Set exercise >> Exactly repeat the full listing that follows.

Dataset section >>
________________

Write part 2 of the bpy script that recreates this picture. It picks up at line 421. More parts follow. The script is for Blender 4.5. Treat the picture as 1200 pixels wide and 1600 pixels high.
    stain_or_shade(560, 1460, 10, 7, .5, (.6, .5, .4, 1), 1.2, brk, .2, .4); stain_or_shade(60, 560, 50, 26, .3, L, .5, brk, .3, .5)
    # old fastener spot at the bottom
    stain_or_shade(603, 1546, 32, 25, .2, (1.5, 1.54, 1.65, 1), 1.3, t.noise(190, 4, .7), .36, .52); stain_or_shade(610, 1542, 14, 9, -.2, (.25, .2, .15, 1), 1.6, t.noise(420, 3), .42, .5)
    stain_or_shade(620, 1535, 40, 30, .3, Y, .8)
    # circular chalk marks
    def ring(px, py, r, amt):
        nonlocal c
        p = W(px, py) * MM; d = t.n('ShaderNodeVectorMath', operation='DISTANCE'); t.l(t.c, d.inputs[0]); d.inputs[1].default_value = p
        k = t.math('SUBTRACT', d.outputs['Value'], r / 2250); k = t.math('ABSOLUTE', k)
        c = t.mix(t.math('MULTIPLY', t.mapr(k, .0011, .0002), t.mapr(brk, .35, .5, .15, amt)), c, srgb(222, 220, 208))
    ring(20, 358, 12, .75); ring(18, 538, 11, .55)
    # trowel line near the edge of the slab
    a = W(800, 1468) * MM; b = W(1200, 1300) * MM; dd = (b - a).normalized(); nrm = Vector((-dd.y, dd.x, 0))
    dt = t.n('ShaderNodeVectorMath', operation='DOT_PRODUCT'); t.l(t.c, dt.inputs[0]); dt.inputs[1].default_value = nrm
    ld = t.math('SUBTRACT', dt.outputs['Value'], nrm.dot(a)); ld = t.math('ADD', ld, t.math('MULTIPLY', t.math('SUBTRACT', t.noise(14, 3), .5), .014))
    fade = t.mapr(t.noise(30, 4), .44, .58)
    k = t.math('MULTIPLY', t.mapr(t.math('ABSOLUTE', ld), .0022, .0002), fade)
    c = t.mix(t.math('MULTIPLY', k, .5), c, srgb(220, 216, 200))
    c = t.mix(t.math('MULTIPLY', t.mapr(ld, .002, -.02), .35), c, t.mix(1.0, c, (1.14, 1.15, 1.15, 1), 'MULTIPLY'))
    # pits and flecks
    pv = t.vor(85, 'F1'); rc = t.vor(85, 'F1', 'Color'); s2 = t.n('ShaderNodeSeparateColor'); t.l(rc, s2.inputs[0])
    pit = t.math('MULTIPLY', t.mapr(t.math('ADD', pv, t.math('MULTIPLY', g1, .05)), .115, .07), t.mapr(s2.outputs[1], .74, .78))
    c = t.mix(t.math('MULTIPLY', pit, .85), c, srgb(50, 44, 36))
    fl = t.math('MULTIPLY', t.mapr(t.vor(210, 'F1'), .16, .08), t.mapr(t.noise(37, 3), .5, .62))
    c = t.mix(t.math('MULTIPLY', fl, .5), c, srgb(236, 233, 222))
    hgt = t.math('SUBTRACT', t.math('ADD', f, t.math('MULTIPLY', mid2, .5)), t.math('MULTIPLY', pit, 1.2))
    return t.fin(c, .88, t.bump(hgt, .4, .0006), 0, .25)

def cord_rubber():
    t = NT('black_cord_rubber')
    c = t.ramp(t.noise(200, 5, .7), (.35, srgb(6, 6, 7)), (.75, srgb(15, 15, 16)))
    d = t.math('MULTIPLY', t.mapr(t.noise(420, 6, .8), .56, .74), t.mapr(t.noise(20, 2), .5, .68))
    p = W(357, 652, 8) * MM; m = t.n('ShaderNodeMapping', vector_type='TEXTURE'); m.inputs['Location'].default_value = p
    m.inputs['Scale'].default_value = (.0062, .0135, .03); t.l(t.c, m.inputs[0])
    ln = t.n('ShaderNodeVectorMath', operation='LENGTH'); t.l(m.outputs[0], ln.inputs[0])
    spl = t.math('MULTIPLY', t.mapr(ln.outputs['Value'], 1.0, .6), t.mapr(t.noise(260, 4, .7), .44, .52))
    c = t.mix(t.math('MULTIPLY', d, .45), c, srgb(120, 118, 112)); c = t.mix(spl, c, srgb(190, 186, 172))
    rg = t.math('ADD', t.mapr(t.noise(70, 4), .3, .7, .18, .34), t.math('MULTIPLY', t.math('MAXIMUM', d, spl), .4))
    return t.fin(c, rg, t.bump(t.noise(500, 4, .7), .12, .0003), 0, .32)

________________

Response to this task >>
Write part 2 of the bpy script that recreates this picture. It picks up at line 421. More parts follow. The script is for Blender 4.5. Treat the picture as 1200 pixels wide and 1600 pixels high.
    stain_or_shade(560, 1460, 10, 7, .5, (.6, .5, .4, 1), 1.2, brk, .2, .4); stain_or_shade(60, 560, 50, 26, .3, L, .5, brk, .3, .5)
    # old fastener spot at the bottom
    stain_or_shade(603, 1546, 32, 25, .2, (1.5, 1.54, 1.65, 1), 1.3, t.noise(190, 4, .7), .36, .52); stain_or_shade(610, 1542, 14, 9, -.2, (.25, .2, .15, 1), 1.6, t.noise(420, 3), .42, .5)
    stain_or_shade(620, 1535, 40, 30, .3, Y, .8)
    # circular chalk marks
    def ring(px, py, r, amt):
        nonlocal c
        p = W(px, py) * MM; d = t.n('ShaderNodeVectorMath', operation='DISTANCE'); t.l(t.c, d.inputs[0]); d.inputs[1].default_value = p
        k = t.math('SUBTRACT', d.outputs['Value'], r / 2250); k = t.math('ABSOLUTE', k)
        c = t.mix(t.math('MULTIPLY', t.mapr(k, .0011, .0002), t.mapr(brk, .35, .5, .15, amt)), c, srgb(222, 220, 208))
    ring(20, 358, 12, .75); ring(18, 538, 11, .55)
    # trowel line near the edge of the slab
    a = W(800, 1468) * MM; b = W(1200, 1300) * MM; dd = (b - a).normalized(); nrm = Vector((-dd.y, dd.x, 0))
    dt = t.n('ShaderNodeVectorMath', operation='DOT_PRODUCT'); t.l(t.c, dt.inputs[0]); dt.inputs[1].default_value = nrm
    ld = t.math('SUBTRACT', dt.outputs['Value'], nrm.dot(a)); ld = t.math('ADD', ld, t.math('MULTIPLY', t.math('SUBTRACT', t.noise(14, 3), .5), .014))
    fade = t.mapr(t.noise(30, 4), .44, .58)
    k = t.math('MULTIPLY', t.mapr(t.math('ABSOLUTE', ld), .0022, .0002), fade)
    c = t.mix(t.math('MULTIPLY', k, .5), c, srgb(220, 216, 200))
    c = t.mix(t.math('MULTIPLY', t.mapr(ld, .002, -.02), .35), c, t.mix(1.0, c, (1.14, 1.15, 1.15, 1), 'MULTIPLY'))
    # pits and flecks
    pv = t.vor(85, 'F1'); rc = t.vor(85, 'F1', 'Color'); s2 = t.n('ShaderNodeSeparateColor'); t.l(rc, s2.inputs[0])
    pit = t.math('MULTIPLY', t.mapr(t.math('ADD', pv, t.math('MULTIPLY', g1, .05)), .115, .07), t.mapr(s2.outputs[1], .74, .78))
    c = t.mix(t.math('MULTIPLY', pit, .85), c, srgb(50, 44, 36))
    fl = t.math('MULTIPLY', t.mapr(t.vor(210, 'F1'), .16, .08), t.mapr(t.noise(37, 3), .5, .62))
    c = t.mix(t.math('MULTIPLY', fl, .5), c, srgb(236, 233, 222))
    hgt = t.math('SUBTRACT', t.math('ADD', f, t.math('MULTIPLY', mid2, .5)), t.math('MULTIPLY', pit, 1.2))
    return t.fin(c, .88, t.bump(hgt, .4, .0006), 0, .25)

def cord_rubber():
    t = NT('black_cord_rubber')
    c = t.ramp(t.noise(200, 5, .7), (.35, srgb(6, 6, 7)), (.75, srgb(15, 15, 16)))
    d = t.math('MULTIPLY', t.mapr(t.noise(420, 6, .8), .56, .74), t.mapr(t.noise(20, 2), .5, .68))
    p = W(357, 652, 8) * MM; m = t.n('ShaderNodeMapping', vector_type='TEXTURE'); m.inputs['Location'].default_value = p
    m.inputs['Scale'].default_value = (.0062, .0135, .03); t.l(t.c, m.inputs[0])
    ln = t.n('ShaderNodeVectorMath', operation='LENGTH'); t.l(m.outputs[0], ln.inputs[0])
    spl = t.math('MULTIPLY', t.mapr(ln.outputs['Value'], 1.0, .6), t.mapr(t.noise(260, 4, .7), .44, .52))
    c = t.mix(t.math('MULTIPLY', d, .45), c, srgb(120, 118, 112)); c = t.mix(spl, c, srgb(190, 186, 172))
    rg = t.math('ADD', t.mapr(t.noise(70, 4), .3, .7, .18, .34), t.math('MULTIPLY', t.math('MAXIMUM', d, spl), .4))
    return t.fin(c, rg, t.bump(t.noise(500, 4, .7), .12, .0003), 0, .32)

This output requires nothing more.